Exercise prompt
Return precisely the span of lines from the top of the material below to the line containing "from mathutils import Vector, Matrix", both included. Pictures are excluded.
※
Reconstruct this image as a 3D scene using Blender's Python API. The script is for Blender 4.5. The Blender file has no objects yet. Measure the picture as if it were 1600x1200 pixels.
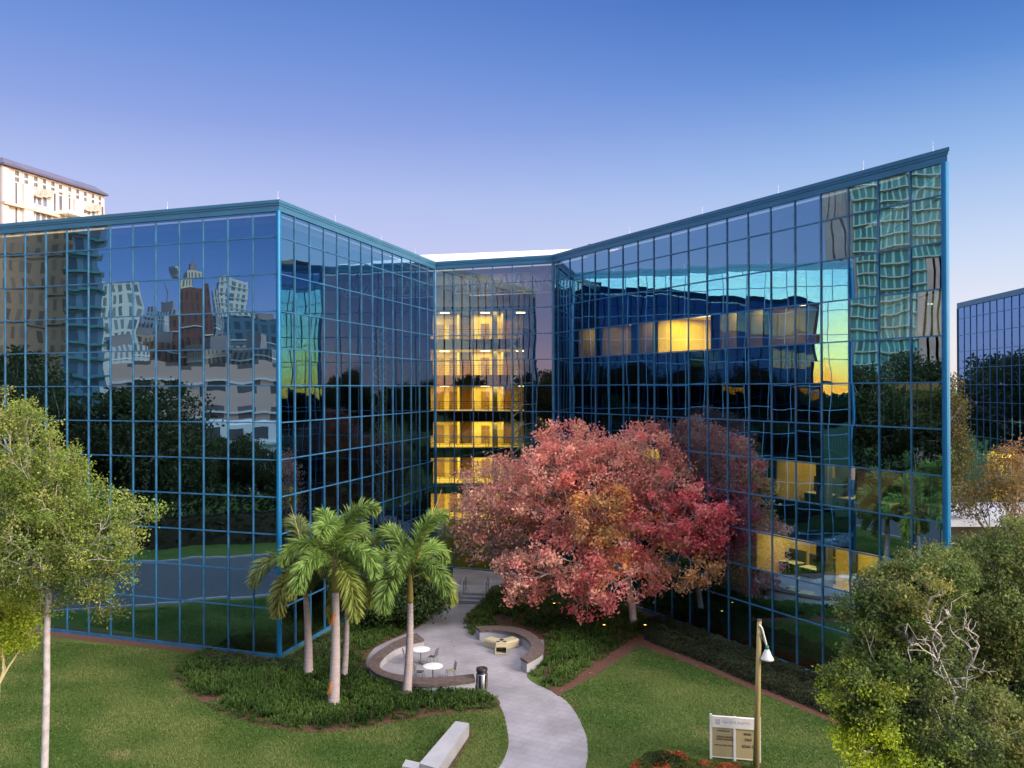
import bpy, math, random
import numpy as np
from mathutils import Vector, Matrix

# ------------------------------------------------------------------ camera
F, PIT, ROL, CAMZ = 1279.07, 0.0044, -0.0034, 14.442
sc = bpy.context.scene
COL = sc.collection
cd = bpy.data.cameras.new('camera'); cam = bpy.data.objects.new('camera', cd); COL.objects.link(cam)
cd.sensor_width = 36.0; cd.lens = F / 1600 * 36; cd.clip_end = 6000; cd.clip_start = 0.5
fw = Vector((0, math.cos(PIT), math.sin(PIT))); r0 = Vector((1, 0, 0)); u0 = r0.cross(fw)
rt = r0 * math.cos(ROL) + u0 * math.sin(ROL); up = u0 * math.cos(ROL) - r0 * math.sin(ROL)
M4 = Matrix((rt, up, -fw)).transposed().to_4x4(); M4.translation = Vector((0, 0, CAMZ))
cam.matrix_world = M4
sc.camera = cam
sc.render.resolution_x = 1024; sc.render.resolution_y = 768

# ------------------------------------------------------------------ world (dusk sky) and low sun
SUN_AZ, SUN_EL = 125.0, 30.0
w = bpy.data.worlds.new('World'); sc.world = w; w.use_nodes = True
nt = w.node_tree; N = nt.nodes; LK = nt.links; N.clear()
def s2l(c):
    return tuple(((x / 255) / 12.92 if x / 255 <= .04045 else ((x / 255 + .055) / 1.055) ** 2.4) for x in c)
def ramp(node, stops, mul=1.0):
    cr = node.color_ramp; cr.interpolation = 'LINEAR'
    while len(cr.elements) > 1: cr.elements.remove(cr.elements[-1])
    for k, (p, c) in enumerate(stops):
        e = cr.elements[0] if k == 0 else cr.elements.new(p)
        e.position = p; e.color = (c[0] * mul, c[1] * mul, c[2] * mul, 1)
def mathn(op, a, b=None, nn=None, ll=None):
    nn = nn or N; ll = ll or LK
    m = nn.new('ShaderNodeMath'); m.operation = op
    for k, v in enumerate((a, b)):
        if v is None: continue
        if isinstance(v, (int, float)): m.inputs[k].default_value = v
        else: ll.new(v, m.inputs[k])
    return m.outputs[0]
tc = N.new('ShaderNodeTexCoord'); sx = N.new('ShaderNodeSeparateXYZ'); LK.new(tc.outputs['Generated'], sx.inputs[0])
hx, hy, hz = sx.outputs
hl = mathn('SQRT', mathn('ADD', mathn('MULTIPLY', hx, hx), mathn('MULTIPLY', hy, hy)))
hl = mathn('MAXIMUM', hl, 1e-4)
sdx, sdy = math.sin(math.radians(SUN_AZ)), math.cos(math.radians(SUN_AZ))
dots = mathn('DIVIDE', mathn('ADD', mathn('MULTIPLY', hx, sdx), mathn('MULTIPLY', hy, sdy)), hl)
rightness = mathn('DIVIDE', hx, hl)
zz = mathn('MAXIMUM', hz, 0.0)
ra = N.new('ShaderNodeValToRGB'); LK.new(zz, ra.inputs[0])          # ahead of the viewer
ramp(ra, [(0, s2l((226, 210, 228))), (.07, s2l((208, 202, 234))), (.15, s2l((190, 193, 235))), (.22, s2l((171, 183, 233))),
          (.30, s2l((132, 153, 220))), (.37, s2l((102, 136, 211))), (.44, s2l((78, 118, 198))), (.55, (.16, .24, .55)), (.72, (1.5, 1.55, 1.75)), (1, (2.7, 2.65, 2.8))])
rr = N.new('ShaderNodeValToRGB'); LK.new(zz, rr.inputs[0])          # right of view: clearer, paler
ramp(rr, [(0, s2l((240, 230, 226))), (.07, s2l((226, 228, 242))), (.15, s2l((196, 212, 242))), (.25, s2l((142, 178, 230))),
          (.34, s2l((84, 134, 208))), (.42, s2l((48, 100, 184))), (.55, (.16, .24, .55)), (.72, (1.5, 1.55, 1.75)), (1, (2.7, 2.65, 2.8))])
mr = N.new('ShaderNodeMapRange'); mr.interpolation_type = 'SMOOTHSTEP'; LK.new(rightness, mr.inputs[0])
mr.inputs[1].default_value = -.25; mr.inputs[2].default_value = .6
mx0 = N.new('ShaderNodeMix'); mx0.data_type = 'RGBA'; LK.new(mr.outputs[0], mx0.inputs[0]); LK.new(ra.outputs[0], mx0.inputs[6]); LK.new(rr.outputs[0], mx0.inputs[7])
rs = N.new('ShaderNodeValToRGB'); LK.new(zz, rs.inputs[0])          # sunset side (colours over 1 are scaled below)
ramp(rs, [(0, (1, .19, .012)), (.016, (.9, .28, .03)), (.034, (.75, .38, .08)), (.055, (.55, .36, .13)), (.085, (.36, .32, .18)), (.13, (.22, .25, .19)),
          (.22, (.06, .09, .11)), (.4, (.03, .05, .07)), (.7, (.045, .05, .06)), (1, (.07, .07, .08))])
rm = N.new('ShaderNodeMix'); rm.data_type = 'RGBA'; rm.blend_type = 'MULTIPLY'; rm.inputs[0].default_value = 1
LK.new(rs.outputs[0], rm.inputs[6]); rm.inputs[7].default_value = (30, 25, 23, 1)
rb = N.new('ShaderNodeValToRGB'); LK.new(zz, rb.inputs[0])          # behind the viewer, away from the glow
ramp(rb, [(0, (1.05, .80, .86)), (.045, (.84, .70, .96)), (.085, (.52, .57, .98)), (.13, (.30, .43, .88)), (.20, (.14, .26, .62)), (.40, s2l((60, 104, 184))), (.55, (.16, .24, .55)), (.72, (1.5, 1.55, 1.75)), (1, (2.7, 2.65, 2.8))])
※
Right answer
Reconstruct this image as a 3D scene using Blender's Python API. The script is for Blender 4.5. The Blender file has no objects yet. Measure the picture as if it were 1600x1200 pixels.
import bpy, math, random
import numpy as np
from mathutils import Vector, Matrix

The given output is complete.